In the early days of our marriage, my wife and I jealously guarded our time together, that luxurious pause before the mire of Adult Life. From our rental near Union Square, we trudged back and forth to our jobs during the week—I was a book editor, and Ellen worked for the mayor—but at night and on weekends, we strutted around the city like peacocks, confident and entitled. There were cocktail parties and drinks with friends. On summer afternoons we headed to the movies to escape the heat, or strolled down the West Side Highway, through the park strung along the river in green pearls, to the Borders at the World Trade Center, where we'd pick up new books by Toni Morrison and Ian McEwan. And in the spring of 2001, we bought our own place in downtown Brooklyn. That was freedom. Often we stayed in at night, ordering jerk chicken from the nearby Brawta Caribbean Café and watching The Sopranos, but if the mood struck, we would go out to dinner on Smith Street, then for nightcaps at Kili or Quench. Screwdrivers, vodka gimlets, Jack and Cokes. Later, we'd fall into bed, feeling lucky and pleased with ourselves.

We'd barely unpacked our moving boxes when 9/11 happened. The gloom that descended over the city hit Ellen and me in different ways. True to form, Ellen went into no-nonsense mode, volunteering for the Red Cross in her free time, driving a van around Manhattan, shuttling supplies and first responders. I, on the other hand, burrowed inward. In an effort to keep the noise out, I doubled down on my usual routine, keeping to my friends, my books and my barhopping with a vengeance, even as my 35-year-old wife grew increasingly impatient with me. The event that cratered lower Manhattan had blasted her into the next phase. She wanted a baby. She wanted me to grow up. She'd pace the apartment, tapping her foot in a kind of Morse code.

When will you change? When will you change?

But I was fond of my old self. He anchored me when I heard the distant keening of bagpipes, music from the funerals of fallen firemen and police officers. He stood next to me as I eyed the windows of markets and theaters, their panes shrouded with photos of the missing. Even though I hadn't personally known any of the victims, I was as numb as my eight million fellow New Yorkers.

At least once a week, my friend Dave, an aspiring writer, would call and plead with me to meet up near NYU. "Dude, hang with me in the city," he'd say.

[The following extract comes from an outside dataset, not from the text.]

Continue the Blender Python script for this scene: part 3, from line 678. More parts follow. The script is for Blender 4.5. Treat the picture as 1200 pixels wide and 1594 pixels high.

I'd barter with Ellen—a night out for laundry duty—and she'd relent, rolling her eyes. I'd hop on the F train, getting off at the West Fourth Street stop, just down the block from the nightclub. Dave would meet me inside and wave me over to the bar, where we'd swirl our tumblers of Scotch and chain-smoke Marlboro Reds. The conversation usually flowed in one direction—his—but I didn't mind. He reflected back something I needed to see: a boozy sense that I could live indefinitely in the moment. As the evening played out in a sodden haze, house music blaring from the club's stereo, I'd dance drunkenly by myself while he'd flirt with blonde undergraduates in leather jackets, their bangs spiked vertical. My cell phone was usually turned off so any spousal interference would bounce to voice mail. Later, after midnight, I'd slink back to our darkened apartment and sneak into bed, Ellen's irritation evident as she shrugged me away when I tried to spoon. She wouldn't say a word, but her body's message would radiate out like sonar.

When will you change? When will you change?